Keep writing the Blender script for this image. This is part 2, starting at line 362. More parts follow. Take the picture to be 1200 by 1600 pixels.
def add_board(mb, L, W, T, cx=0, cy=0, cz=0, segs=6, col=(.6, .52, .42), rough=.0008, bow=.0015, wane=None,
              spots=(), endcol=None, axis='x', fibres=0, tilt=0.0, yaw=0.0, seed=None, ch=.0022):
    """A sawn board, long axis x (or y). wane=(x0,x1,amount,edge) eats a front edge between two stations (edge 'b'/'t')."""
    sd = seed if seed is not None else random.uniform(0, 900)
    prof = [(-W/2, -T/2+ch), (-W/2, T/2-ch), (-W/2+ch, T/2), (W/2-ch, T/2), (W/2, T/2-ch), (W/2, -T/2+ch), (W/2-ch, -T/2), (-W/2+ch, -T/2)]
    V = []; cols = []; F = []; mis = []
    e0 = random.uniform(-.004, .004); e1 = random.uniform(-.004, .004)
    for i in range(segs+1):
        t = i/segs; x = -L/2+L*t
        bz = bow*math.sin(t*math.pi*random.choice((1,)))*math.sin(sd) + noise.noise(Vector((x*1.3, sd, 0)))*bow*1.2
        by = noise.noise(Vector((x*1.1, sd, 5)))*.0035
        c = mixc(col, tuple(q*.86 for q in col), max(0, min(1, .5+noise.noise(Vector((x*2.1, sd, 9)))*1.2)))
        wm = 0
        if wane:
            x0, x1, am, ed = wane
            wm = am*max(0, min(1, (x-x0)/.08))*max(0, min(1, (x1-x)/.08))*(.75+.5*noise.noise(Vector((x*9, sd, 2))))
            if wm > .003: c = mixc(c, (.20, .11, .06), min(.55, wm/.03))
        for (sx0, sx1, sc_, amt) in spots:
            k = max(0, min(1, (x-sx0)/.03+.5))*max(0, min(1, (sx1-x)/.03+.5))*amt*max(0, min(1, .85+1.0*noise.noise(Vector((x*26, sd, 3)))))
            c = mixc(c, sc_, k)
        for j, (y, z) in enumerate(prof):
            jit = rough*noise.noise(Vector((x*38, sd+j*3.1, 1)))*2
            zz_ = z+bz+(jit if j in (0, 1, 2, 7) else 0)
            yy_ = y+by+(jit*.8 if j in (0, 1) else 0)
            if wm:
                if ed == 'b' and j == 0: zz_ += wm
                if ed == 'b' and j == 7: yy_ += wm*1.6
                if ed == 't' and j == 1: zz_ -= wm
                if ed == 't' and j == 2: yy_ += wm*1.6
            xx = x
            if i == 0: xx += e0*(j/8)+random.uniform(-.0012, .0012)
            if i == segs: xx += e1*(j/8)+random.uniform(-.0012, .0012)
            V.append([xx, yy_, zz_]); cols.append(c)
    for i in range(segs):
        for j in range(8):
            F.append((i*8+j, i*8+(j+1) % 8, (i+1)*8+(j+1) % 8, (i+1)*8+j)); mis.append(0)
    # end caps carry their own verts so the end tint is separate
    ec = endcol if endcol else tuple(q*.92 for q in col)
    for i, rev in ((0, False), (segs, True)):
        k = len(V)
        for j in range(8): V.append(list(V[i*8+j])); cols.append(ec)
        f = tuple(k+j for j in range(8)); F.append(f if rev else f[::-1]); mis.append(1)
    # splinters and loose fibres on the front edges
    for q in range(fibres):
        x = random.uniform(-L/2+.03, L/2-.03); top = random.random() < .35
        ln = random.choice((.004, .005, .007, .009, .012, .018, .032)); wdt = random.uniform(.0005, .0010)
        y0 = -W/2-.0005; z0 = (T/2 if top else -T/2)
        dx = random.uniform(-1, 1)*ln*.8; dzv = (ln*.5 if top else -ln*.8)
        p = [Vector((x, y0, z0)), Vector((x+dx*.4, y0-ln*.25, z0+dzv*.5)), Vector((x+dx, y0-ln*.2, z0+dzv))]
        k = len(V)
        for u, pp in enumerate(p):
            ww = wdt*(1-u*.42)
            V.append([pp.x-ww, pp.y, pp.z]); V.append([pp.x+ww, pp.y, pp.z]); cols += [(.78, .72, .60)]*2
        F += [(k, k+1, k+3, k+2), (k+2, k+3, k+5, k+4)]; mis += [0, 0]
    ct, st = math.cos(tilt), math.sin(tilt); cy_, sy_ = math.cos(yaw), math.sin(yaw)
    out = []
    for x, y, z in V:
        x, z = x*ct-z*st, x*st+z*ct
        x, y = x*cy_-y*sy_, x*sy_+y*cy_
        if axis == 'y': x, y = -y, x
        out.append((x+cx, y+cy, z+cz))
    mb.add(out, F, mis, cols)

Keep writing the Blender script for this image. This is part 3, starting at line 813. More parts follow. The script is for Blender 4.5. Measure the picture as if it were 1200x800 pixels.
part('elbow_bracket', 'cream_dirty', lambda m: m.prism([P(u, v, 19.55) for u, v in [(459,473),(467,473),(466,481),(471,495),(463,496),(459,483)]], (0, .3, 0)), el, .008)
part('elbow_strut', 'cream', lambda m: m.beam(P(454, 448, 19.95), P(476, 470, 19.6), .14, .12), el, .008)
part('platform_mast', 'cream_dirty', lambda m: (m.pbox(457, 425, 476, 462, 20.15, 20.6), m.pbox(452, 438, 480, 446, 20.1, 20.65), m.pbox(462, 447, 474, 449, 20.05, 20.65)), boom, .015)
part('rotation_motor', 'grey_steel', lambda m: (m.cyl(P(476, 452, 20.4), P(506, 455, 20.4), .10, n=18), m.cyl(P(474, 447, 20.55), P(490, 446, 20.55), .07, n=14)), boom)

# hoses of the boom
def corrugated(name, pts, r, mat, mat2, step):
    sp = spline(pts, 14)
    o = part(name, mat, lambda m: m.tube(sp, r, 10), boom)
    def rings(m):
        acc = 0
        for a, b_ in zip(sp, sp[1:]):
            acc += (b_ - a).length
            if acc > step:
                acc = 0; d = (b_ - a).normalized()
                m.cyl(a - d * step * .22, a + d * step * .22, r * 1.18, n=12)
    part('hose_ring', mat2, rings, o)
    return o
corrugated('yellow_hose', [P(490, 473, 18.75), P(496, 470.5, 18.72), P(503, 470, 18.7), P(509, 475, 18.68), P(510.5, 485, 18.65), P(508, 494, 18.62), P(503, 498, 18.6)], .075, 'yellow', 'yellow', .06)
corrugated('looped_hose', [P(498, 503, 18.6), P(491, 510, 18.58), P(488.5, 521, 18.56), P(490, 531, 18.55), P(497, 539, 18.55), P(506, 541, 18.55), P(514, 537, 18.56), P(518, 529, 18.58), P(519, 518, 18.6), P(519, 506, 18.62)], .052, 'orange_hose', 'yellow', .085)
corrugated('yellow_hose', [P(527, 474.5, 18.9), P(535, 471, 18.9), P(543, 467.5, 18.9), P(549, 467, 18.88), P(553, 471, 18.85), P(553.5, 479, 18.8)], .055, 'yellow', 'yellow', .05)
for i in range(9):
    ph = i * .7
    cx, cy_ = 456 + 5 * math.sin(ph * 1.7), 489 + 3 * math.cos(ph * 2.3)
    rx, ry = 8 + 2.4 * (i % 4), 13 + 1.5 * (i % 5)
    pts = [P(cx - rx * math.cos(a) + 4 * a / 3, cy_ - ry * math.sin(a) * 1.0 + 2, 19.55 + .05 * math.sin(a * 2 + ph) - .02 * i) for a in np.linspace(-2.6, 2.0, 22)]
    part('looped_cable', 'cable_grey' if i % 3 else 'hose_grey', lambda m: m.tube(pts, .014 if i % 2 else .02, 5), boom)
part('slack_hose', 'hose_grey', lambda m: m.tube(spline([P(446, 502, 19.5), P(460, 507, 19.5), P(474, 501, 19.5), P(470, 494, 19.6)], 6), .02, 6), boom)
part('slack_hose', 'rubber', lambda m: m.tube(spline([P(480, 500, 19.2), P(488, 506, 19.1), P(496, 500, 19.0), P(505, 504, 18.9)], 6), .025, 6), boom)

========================

→ **Task statement**
Above are some lines. Repeat exactly, and only, those from the line that has "were 1200x800 pixels." through the line that has "part('rotation_motor', 'grey_steel', lambda".

→ **Result**
Keep writing the Blender script for this image. This is part 3, starting at line 813. More parts follow. The script is for Blender 4.5. Measure the picture as if it were 1200x800 pixels.
part('elbow_bracket', 'cream_dirty', lambda m: m.prism([P(u, v, 19.55) for u, v in [(459,473),(467,473),(466,481),(471,495),(463,496),(459,483)]], (0, .3, 0)), el, .008)
part('elbow_strut', 'cream', lambda m: m.beam(P(454, 448, 19.95), P(476, 470, 19.6), .14, .12), el, .008)
part('platform_mast', 'cream_dirty', lambda m: (m.pbox(457, 425, 476, 462, 20.15, 20.6), m.pbox(452, 438, 480, 446, 20.1, 20.65), m.pbox(462, 447, 474, 449, 20.05, 20.65)), boom, .015)
part('rotation_motor', 'grey_steel', lambda m: (m.cyl(P(476, 452, 20.4), P(506, 455, 20.4), .10, n=18), m.cyl(P(474, 447, 20.55), P(490, 446, 20.55), .07, n=14)), boom)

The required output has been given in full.